Wednesday, October 19, 2016

Fiction Book Review: The Cottage by Michael Phillips

Book Description:
When Loni Ford is informed that she has inherited property in the Shetland Islands, she laughs. She wants nothing more than to sell it and be done with it. But when she arrives in the North Sea enclave, she is stunned to find that "the Cottage" is not at all what she expected, nor is David Tulloch, the man most of the islanders believe to be the rightful heir.

The locals could hardly be more surprised that the heir is a woman--and an American. Loni, in turn, finds the islanders quaint and a bit behind the times. Expecting David to be as provincial as the rest of his clan, she discovers that there is far more to the man than meets the eye. And there is something about the peaceful atmosphere of the place--and the character of its most prominent citizen--that soon gets under her skin.

Beneath the peaceful surface, however, change is threatening the island of Whale's Reef. David's cousin Hardy Tulloch, whose claim to the inheritance now in Loni's hands was backed by oil investors, has not been deterred in his aim to control the island. But his co-conspirators have plans of their own, plans that put Loni's very life in danger.

My Thoughts:
This is the second book in the Shetland Islands Saga.
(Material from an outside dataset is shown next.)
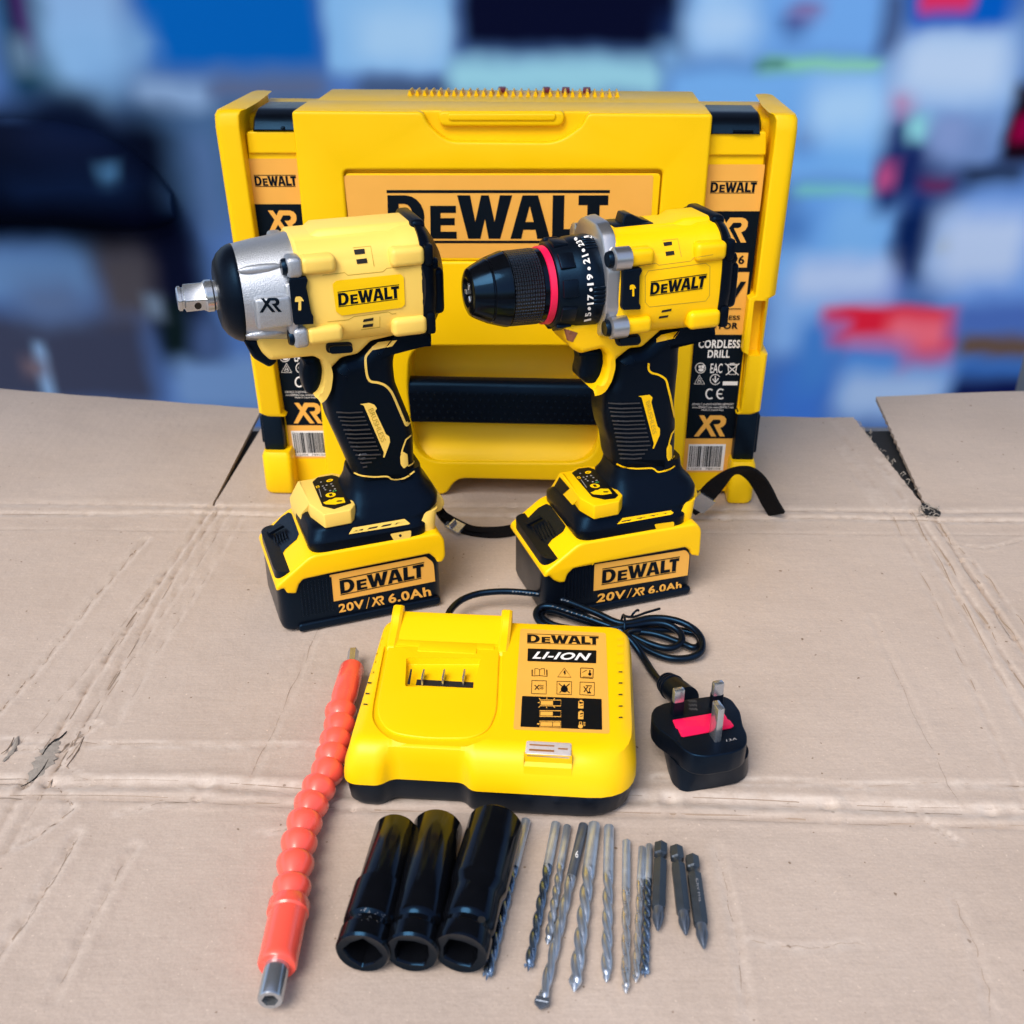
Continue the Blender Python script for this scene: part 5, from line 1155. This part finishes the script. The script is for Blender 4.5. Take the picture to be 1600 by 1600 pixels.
# the label
lm, lm2, lm3 = level_map(HF, 40, .15), level_map(HF, 40, .35), level_map(HF, 40, .55)
lb = Print().poly(rnd(zy((148, 142), (1002, 185), (1040, 1192), (78, 1150)), 4, 5)).lay('label', ORG, charger, lm)
k = Print()
k.art(MAKER, zy((213, 288), (935, 308), (933, 215), (216, 190)))
k.poly(rnd(zy((222, 340), (908, 360), (905, 488), (218, 466)), 1))
k.line(zy((262, 552), (262, 615), (340, 612), (418, 620), (414, 552)), 1, False)
for a in ((292, 542), (340, 552), (388, 542)): k.line(zy(a, (a[0], a[1] + 62)), .8)
k.line(zy((292, 542), (318, 542), (340, 552), (362, 542), (388, 542)), .8); k.line(zy((270, 552), (270, 612)), .7); k.line(zy((408, 552), (408, 612)), .7)
k.line(zy((520, 625), (587, 535), (655, 628)), 1.1, True); k.poly(zy((585, 560), (602, 562), (594, 580), (603, 582), (590, 608), (586, 586), (578, 584)))
k.line(rnd(zy((750, 535), (877, 540), (873, 640), (748, 632)), 1.5), 1.1, True); k.poly(circ(*zy((842, 597))[0], 2.6, 2.4, 12)); k.poly(zy((836, 556), (848, 556), (848, 595), (836, 595))); k.line(zy((768, 580), (790, 568), (812, 556)), .8); k.line(zy((770, 624), (865, 628)), .8)
k.line(zy((262, 660), (407, 664), (405, 796), (258, 790)), 1.1, True); k.line(zy((290, 705), (335, 752)), 1.5); k.line(zy((335, 705), (292, 752)), 1.5)
for yy in (712, 728, 744): k.line(zy((338, yy), (352, yy - 5), (364, yy + 3), (378, yy - 4)), .9)
k.line(zy((514, 668), (660, 672), (658, 802), (512, 796)), 1.1, True); k.poly(circ(*zy((587, 748))[0], 5.6, 5.0, 20)); k.poly(zy((568, 720), (587, 695), (604, 722))); k.line(zy((532, 690), (640, 785)), 1.4); k.line(zy((640, 692), (540, 782)), 1.4)
k.line(zy((744, 676), (888, 680), (886, 810), (742, 802)), 1.1, True); k.line(zy((782, 720), (820, 776)), 1.5); k.line(zy((822, 720), (784, 776)), 1.5); k.line(zy((800, 712), (860, 714), (850, 736), (838, 740), (838, 770), (856, 786), (815, 786)), 1.2)
k.poly(rnd(zy((165, 815), (960, 845), (965, 1153), (148, 1122)), 1.5))
k.lay('label_print', INK, lb, lm2)
Print().text('LI-ION', zy((265, 442), (846, 462), (858, 388), (288, 370)), .035, .25).lay('label_white_print', WHT, lb, lm3)
o = Print()
for y, w, full in ((885, .62, 0), (992, .62, 0), (1097, 1, 1)):
    x0 = 345 if y < 900 else 340; x1 = 553
    o.line(zy((x0, y - 30), (x1, y - 28), (x1, y + 30), (x0, y + 28)), 1.2, True); o.poly(zy((x0 + 8, y - 20), (x0 + 8 + (x1 - x0 - 14) * w, y - 19), (x0 + 8 + (x1 - x0 - 14) * w, y + 20), (x0 + 8, y + 19)))
o.line(zy((315, 1094), (338, 1095)), 2)
for a, b in (((345, 850), (335, 835)), ((412, 848), (413, 830)), ((480, 852), (492, 838)), ((340, 884), (322, 882)), ((342, 920), (330, 930)), ((410, 922), (410, 936)), ((478, 918), (492, 932))): o.line(zy(a, b), 1.2)
for y in (903, 1010): o.poly(rnd(zy((728, y - 38), (780, y - 36), (778, y + 38), (725, y + 36)), 1)); o.poly(zy((742, y - 48), (766, y - 47), (766, y - 38), (742, y - 38)))
o.poly(circ(*zy((749, 1120))[0], 3.8, 3.2, 14)); o.line(zy((738, 1110), (739, 1075), (758, 1075), (760, 1110)), 1.2)
for yy in (1080, 1095, 1110): o.line(zy((775, yy), (798, yy + 1)), 1)
o.lay('label_orange_print', ORG, lb, lm3)
k = Print()
for y in (885, 992): k.poly(zy((745, y - 2), (775, y - 10), (775, y + 2), (745, y + 10))); k.poly(zy((745, y + 28), (775, y + 18), (775, y + 24), (745, y + 34)))
k.line(zy((470, 1078), (468, 1116)), .9); k.poly(zy((735, 868), (770, 880), (735, 890))); k.lay('label_print', INK, lb, level_map(HF, 40, .75))

# ================================================================== power cord with its three-pin plug
cord = thing('power_cord', 'coiled black power cord with a three pin plug and red fuse cover, beside the charger', 'power cord', (0, 0, 0))
def gp(px, py, z): p = gnd(px, py, z); return Vector((p.x, p.y, p.z))
CP = [(706, 985, 16), (700, 962, 12), (716, 941, 12), (742, 929, 13), (775, 924.5, 14), (810, 925, 14), (850, 930, 14), (890, 941, 14), (930, 957, 13), (972, 974, 11),
      (1015, 966, 12), (1050, 968, 12), (1080, 980, 10), (1096, 998, 8), (1095, 1018, 6), (1076, 1028, 4), (1045, 1028, 4), (1010, 1014, 5), (975, 988, 8),
      (935, 972, 11), (895, 958, 12), (862, 948, 12), (843, 950, 11), (838, 962, 9), (850, 976, 7), (885, 985, 7), (930, 984, 8), (972, 980, 10),
      (1010, 974, 10), (1040, 975, 10), (1062, 988, 8), (1064, 1004, 6), (1045, 1013, 5), (1015, 1006, 6), (980, 990, 8),
      (940, 978, 7), (900, 966, 6), (868, 955, 7), (850, 955, 7), (848, 966, 6), (870, 978, 5), (915, 985, 5), (970, 986, 6),
      (1020, 990, 6), (1060, 1003, 5), (1084, 1012, 4.5), (1094, 1004, 3.5), (1084, 990, 3.2), (1050, 984, 4), (1005, 985, 6), (978, 990, 12),
      (990, 1006, 9), (1004, 1026, 5), (1018, 1048, 4), (1032, 1066, 6), (1042, 1078, 11), (1050, 1088, 14)]
cbp = B(); cbp.tube(smooth_path([gp(*p) for p in CP], 8), 2.35, 10); cbp.obj('cable', CORD, cord, 60)
pc = Print(); r9 = random.Random(9)
for (x0, y0), (x1, y1) in (((800, 924.5), (848, 929)), ((850, 930), (890, 941)), ((862, 948), (930, 969))):
    for i in range(9):
        u = i / 9; x = x0 + (x1 - x0) * u; y = y0 + (y1 - y0) * u - 1.2; pc.rect(x, y, x + r9.choice((2, 2.8, 3.4)), y + r9.choice((1, 1.6, 2.2)))
pc.lay('cable_print', mat('faded_grey_ink', (.10, .12, .15), .5), cord, surf_map(WORLD, [o_ for o_ in cord.children if o_.name.startswith('cable')], .12), 3)
tie = B(); c0 = gp(973, 981, 8); tie.tube([c0 + Vector((math.sin(a) * .8, math.cos(a) * 8.5, math.sin(a) * 7.5 + 1)) for a in [2 * math.pi * i / 20 for i in range(20)]], .85, 6, closed=True)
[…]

The Inheritance introduced readers to the Tulloch family and their quaint island life. In The Cottage we meet the American who is next in line to take over the small community. I enjoyed book one. Book two was even better. I love the Scottish setting, the authentic dialog entwined in the conversations, and the history of the Shetland Islands. This is not a fast read, instead it's one I call a "January book"; a perfect book to curl up with this winter (or on a cool autumn day) with a cup of hot tea. This can be read as a stand-alone, but I'd recommend you read both. I like Loni and David. They're both solid characters with a whole town full of people surrounding them like a patchwork quilt. One of my favorite parts of reading this book is the peaceful beauty of the Shetlands and the pastoral life. This a long book, 416 pages. There are some places that are a bit slow, but interesting. I received this book for free from Bethany House.